— begin Data block —

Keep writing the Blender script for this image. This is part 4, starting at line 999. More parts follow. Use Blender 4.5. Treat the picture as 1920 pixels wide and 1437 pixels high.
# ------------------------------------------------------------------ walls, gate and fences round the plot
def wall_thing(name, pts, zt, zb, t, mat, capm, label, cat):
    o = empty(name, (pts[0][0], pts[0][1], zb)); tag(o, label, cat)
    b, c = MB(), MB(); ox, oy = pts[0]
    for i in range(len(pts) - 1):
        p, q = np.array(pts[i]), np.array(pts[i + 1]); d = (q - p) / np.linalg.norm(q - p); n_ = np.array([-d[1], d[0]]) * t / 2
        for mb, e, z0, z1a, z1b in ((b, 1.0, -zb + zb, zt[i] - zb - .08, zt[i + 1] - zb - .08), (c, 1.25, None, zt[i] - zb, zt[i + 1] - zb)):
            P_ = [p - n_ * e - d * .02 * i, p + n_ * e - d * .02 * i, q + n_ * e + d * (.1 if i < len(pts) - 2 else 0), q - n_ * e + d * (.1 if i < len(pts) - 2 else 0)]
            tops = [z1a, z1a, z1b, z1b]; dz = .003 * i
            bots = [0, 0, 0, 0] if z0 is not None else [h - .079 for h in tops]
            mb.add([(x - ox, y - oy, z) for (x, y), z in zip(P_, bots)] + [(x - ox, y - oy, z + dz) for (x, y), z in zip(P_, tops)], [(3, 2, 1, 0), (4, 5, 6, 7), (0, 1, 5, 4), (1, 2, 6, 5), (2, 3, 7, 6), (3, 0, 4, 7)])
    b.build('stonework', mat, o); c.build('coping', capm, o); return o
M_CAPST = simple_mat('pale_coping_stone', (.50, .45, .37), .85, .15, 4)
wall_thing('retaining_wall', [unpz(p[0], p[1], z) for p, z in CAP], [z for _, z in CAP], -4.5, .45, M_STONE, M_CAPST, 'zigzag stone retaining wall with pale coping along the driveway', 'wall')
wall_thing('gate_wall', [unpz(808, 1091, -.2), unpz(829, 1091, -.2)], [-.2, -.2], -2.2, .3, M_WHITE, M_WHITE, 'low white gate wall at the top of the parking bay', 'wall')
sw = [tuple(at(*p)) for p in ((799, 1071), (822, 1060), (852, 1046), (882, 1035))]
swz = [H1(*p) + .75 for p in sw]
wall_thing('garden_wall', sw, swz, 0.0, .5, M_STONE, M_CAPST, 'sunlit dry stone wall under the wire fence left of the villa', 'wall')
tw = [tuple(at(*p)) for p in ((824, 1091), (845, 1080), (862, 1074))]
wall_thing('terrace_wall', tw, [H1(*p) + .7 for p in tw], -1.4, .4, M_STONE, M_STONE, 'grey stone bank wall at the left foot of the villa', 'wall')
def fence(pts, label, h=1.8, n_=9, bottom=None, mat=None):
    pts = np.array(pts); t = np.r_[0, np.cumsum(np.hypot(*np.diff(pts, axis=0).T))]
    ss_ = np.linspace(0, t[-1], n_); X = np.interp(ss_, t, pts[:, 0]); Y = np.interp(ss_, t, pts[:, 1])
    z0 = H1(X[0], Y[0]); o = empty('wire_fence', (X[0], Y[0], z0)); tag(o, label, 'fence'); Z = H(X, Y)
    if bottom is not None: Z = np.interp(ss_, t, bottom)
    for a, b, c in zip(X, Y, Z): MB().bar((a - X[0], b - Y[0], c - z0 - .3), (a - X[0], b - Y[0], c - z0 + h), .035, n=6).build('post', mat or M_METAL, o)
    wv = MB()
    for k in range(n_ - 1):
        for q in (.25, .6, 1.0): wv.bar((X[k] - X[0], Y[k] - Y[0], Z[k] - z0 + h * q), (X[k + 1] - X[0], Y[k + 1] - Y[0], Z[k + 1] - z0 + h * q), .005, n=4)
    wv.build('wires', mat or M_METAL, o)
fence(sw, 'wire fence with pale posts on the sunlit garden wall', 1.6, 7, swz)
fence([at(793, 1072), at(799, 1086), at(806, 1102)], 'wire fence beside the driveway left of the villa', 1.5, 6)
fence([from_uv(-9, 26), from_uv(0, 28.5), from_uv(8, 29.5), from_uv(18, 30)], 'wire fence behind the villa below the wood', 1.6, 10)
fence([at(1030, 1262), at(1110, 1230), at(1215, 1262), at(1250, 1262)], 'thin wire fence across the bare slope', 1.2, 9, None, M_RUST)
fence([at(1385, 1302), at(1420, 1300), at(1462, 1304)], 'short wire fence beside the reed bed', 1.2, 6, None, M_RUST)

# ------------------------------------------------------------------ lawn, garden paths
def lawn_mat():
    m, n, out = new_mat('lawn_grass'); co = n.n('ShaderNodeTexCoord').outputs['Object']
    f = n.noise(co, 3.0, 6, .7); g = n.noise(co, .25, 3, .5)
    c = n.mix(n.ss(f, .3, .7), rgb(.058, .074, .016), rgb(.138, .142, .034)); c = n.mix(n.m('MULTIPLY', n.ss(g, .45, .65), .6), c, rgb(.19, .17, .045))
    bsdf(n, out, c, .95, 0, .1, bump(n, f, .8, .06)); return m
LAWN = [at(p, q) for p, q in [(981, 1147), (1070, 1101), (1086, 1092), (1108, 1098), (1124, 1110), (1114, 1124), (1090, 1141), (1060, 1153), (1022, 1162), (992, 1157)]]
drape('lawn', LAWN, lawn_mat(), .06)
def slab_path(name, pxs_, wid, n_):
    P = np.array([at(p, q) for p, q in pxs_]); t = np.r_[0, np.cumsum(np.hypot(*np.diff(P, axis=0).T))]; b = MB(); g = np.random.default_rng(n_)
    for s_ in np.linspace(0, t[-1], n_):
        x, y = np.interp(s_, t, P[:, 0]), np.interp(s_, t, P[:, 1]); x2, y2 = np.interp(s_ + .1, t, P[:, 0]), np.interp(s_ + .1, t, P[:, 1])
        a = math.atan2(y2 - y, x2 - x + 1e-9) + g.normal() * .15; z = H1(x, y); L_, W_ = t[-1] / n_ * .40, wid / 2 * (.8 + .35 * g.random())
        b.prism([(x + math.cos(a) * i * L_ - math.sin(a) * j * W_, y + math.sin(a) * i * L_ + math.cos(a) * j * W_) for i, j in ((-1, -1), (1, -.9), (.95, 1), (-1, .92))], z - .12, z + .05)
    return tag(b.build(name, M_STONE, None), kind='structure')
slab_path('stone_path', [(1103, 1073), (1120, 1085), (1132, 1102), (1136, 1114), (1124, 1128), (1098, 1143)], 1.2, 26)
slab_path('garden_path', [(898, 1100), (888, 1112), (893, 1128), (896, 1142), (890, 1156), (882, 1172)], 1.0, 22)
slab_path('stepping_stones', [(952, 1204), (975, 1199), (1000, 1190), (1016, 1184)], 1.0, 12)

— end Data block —

• Requirement:
Reproduce the complete set of lines precisely as supplied.

• Output below:
Keep writing the Blender script for this image. This is part 4, starting at line 999. More parts follow. Use Blender 4.5. Treat the picture as 1920 pixels wide and 1437 pixels high.
# ------------------------------------------------------------------ walls, gate and fences round the plot
def wall_thing(name, pts, zt, zb, t, mat, capm, label, cat):
    o = empty(name, (pts[0][0], pts[0][1], zb)); tag(o, label, cat)
    b, c = MB(), MB(); ox, oy = pts[0]
    for i in range(len(pts) - 1):
        p, q = np.array(pts[i]), np.array(pts[i + 1]); d = (q - p) / np.linalg.norm(q - p); n_ = np.array([-d[1], d[0]]) * t / 2
        for mb, e, z0, z1a, z1b in ((b, 1.0, -zb + zb, zt[i] - zb - .08, zt[i + 1] - zb - .08), (c, 1.25, None, zt[i] - zb, zt[i + 1] - zb)):
            P_ = [p - n_ * e - d * .02 * i, p + n_ * e - d * .02 * i, q + n_ * e + d * (.1 if i < len(pts) - 2 else 0), q - n_ * e + d * (.1 if i < len(pts) - 2 else 0)]
            tops = [z1a, z1a, z1b, z1b]; dz = .003 * i
            bots = [0, 0, 0, 0] if z0 is not None else [h - .079 for h in tops]
            mb.add([(x - ox, y - oy, z) for (x, y), z in zip(P_, bots)] + [(x - ox, y - oy, z + dz) for (x, y), z in zip(P_, tops)], [(3, 2, 1, 0), (4, 5, 6, 7), (0, 1, 5, 4), (1, 2, 6, 5), (2, 3, 7, 6), (3, 0, 4, 7)])
    b.build('stonework', mat, o); c.build('coping', capm, o); return o
M_CAPST = simple_mat('pale_coping_stone', (.50, .45, .37), .85, .15, 4)
wall_thing('retaining_wall', [unpz(p[0], p[1], z) for p, z in CAP], [z for _, z in CAP], -4.5, .45, M_STONE, M_CAPST, 'zigzag stone retaining wall with pale coping along the driveway', 'wall')
wall_thing('gate_wall', [unpz(808, 1091, -.2), unpz(829, 1091, -.2)], [-.2, -.2], -2.2, .3, M_WHITE, M_WHITE, 'low white gate wall at the top of the parking bay', 'wall')
sw = [tuple(at(*p)) for p in ((799, 1071), (822, 1060), (852, 1046), (882, 1035))]
swz = [H1(*p) + .75 for p in sw]
wall_thing('garden_wall', sw, swz, 0.0, .5, M_STONE, M_CAPST, 'sunlit dry stone wall under the wire fence left of the villa', 'wall')
tw = [tuple(at(*p)) for p in ((824, 1091), (845, 1080), (862, 1074))]
wall_thing('terrace_wall', tw, [H1(*p) + .7 for p in tw], -1.4, .4, M_STONE, M_STONE, 'grey stone bank wall at the left foot of the villa', 'wall')
def fence(pts, label, h=1.8, n_=9, bottom=None, mat=None):
    pts = np.array(pts); t = np.r_[0, np.cumsum(np.hypot(*np.diff(pts, axis=0).T))]
    ss_ = np.linspace(0, t[-1], n_); X = np.interp(ss_, t, pts[:, 0]); Y = np.interp(ss_, t, pts[:, 1])
    z0 = H1(X[0], Y[0]); o = empty('wire_fence', (X[0], Y[0], z0)); tag(o, label, 'fence'); Z = H(X, Y)
    if bottom is not None: Z = np.interp(ss_, t, bottom)
    for a, b, c in zip(X, Y, Z): MB().bar((a - X[0], b - Y[0], c - z0 - .3), (a - X[0], b - Y[0], c - z0 + h), .035, n=6).build('post', mat or M_METAL, o)
    wv = MB()
    for k in range(n_ - 1):
        for q in (.25, .6, 1.0): wv.bar((X[k] - X[0], Y[k] - Y[0], Z[k] - z0 + h * q), (X[k + 1] - X[0], Y[k + 1] - Y[0], Z[k + 1] - z0 + h * q), .005, n=4)
    wv.build('wires', mat or M_METAL, o)
fence(sw, 'wire fence with pale posts on the sunlit garden wall', 1.6, 7, swz)
fence([at(793, 1072), at(799, 1086), at(806, 1102)], 'wire fence beside the driveway left of the villa', 1.5, 6)
fence([from_uv(-9, 26), from_uv(0, 28.5), from_uv(8, 29.5), from_uv(18, 30)], 'wire fence behind the villa below the wood', 1.6, 10)
fence([at(1030, 1262), at(1110, 1230), at(1215, 1262), at(1250, 1262)], 'thin wire fence across the bare slope', 1.2, 9, None, M_RUST)
fence([at(1385, 1302), at(1420, 1300), at(1462, 1304)], 'short wire fence beside the reed bed', 1.2, 6, None, M_RUST)

# ------------------------------------------------------------------ lawn, garden paths
def lawn_mat():
    m, n, out = new_mat('lawn_grass'); co = n.n('ShaderNodeTexCoord').outputs['Object']
    f = n.noise(co, 3.0, 6, .7); g = n.noise(co, .25, 3, .5)
    c = n.mix(n.ss(f, .3, .7), rgb(.058, .074, .016), rgb(.138, .142, .034)); c = n.mix(n.m('MULTIPLY', n.ss(g, .45, .65), .6), c, rgb(.19, .17, .045))
    bsdf(n, out, c, .95, 0, .1, bump(n, f, .8, .06)); return m
LAWN = [at(p, q) for p, q in [(981, 1147), (1070, 1101), (1086, 1092), (1108, 1098), (1124, 1110), (1114, 1124), (1090, 1141), (1060, 1153), (1022, 1162), (992, 1157)]]
drape('lawn', LAWN, lawn_mat(), .06)
def slab_path(name, pxs_, wid, n_):
    P = np.array([at(p, q) for p, q in pxs_]); t = np.r_[0, np.cumsum(np.hypot(*np.diff(P, axis=0).T))]; b = MB(); g = np.random.default_rng(n_)
    for s_ in np.linspace(0, t[-1], n_):
        x, y = np.interp(s_, t, P[:, 0]), np.interp(s_, t, P[:, 1]); x2, y2 = np.interp(s_ + .1, t, P[:, 0]), np.interp(s_ + .1, t, P[:, 1])
        a = math.atan2(y2 - y, x2 - x + 1e-9) + g.normal() * .15; z = H1(x, y); L_, W_ = t[-1] / n_ * .40, wid / 2 * (.8 + .35 * g.random())
        b.prism([(x + math.cos(a) * i * L_ - math.sin(a) * j * W_, y + math.sin(a) * i * L_ + math.cos(a) * j * W_) for i, j in ((-1, -1), (1, -.9), (.95, 1), (-1, .92))], z - .12, z + .05)
    return tag(b.build(name, M_STONE, None), kind='structure')
slab_path('stone_path', [(1103, 1073), (1120, 1085), (1132, 1102), (1136, 1114), (1124, 1128), (1098, 1143)], 1.2, 26)
slab_path('garden_path', [(898, 1100), (888, 1112), (893, 1128), (896, 1142), (890, 1156), (882, 1172)], 1.0, 22)
slab_path('stepping_stones', [(952, 1204), (975, 1199), (1000, 1190), (1016, 1184)], 1.0, 12)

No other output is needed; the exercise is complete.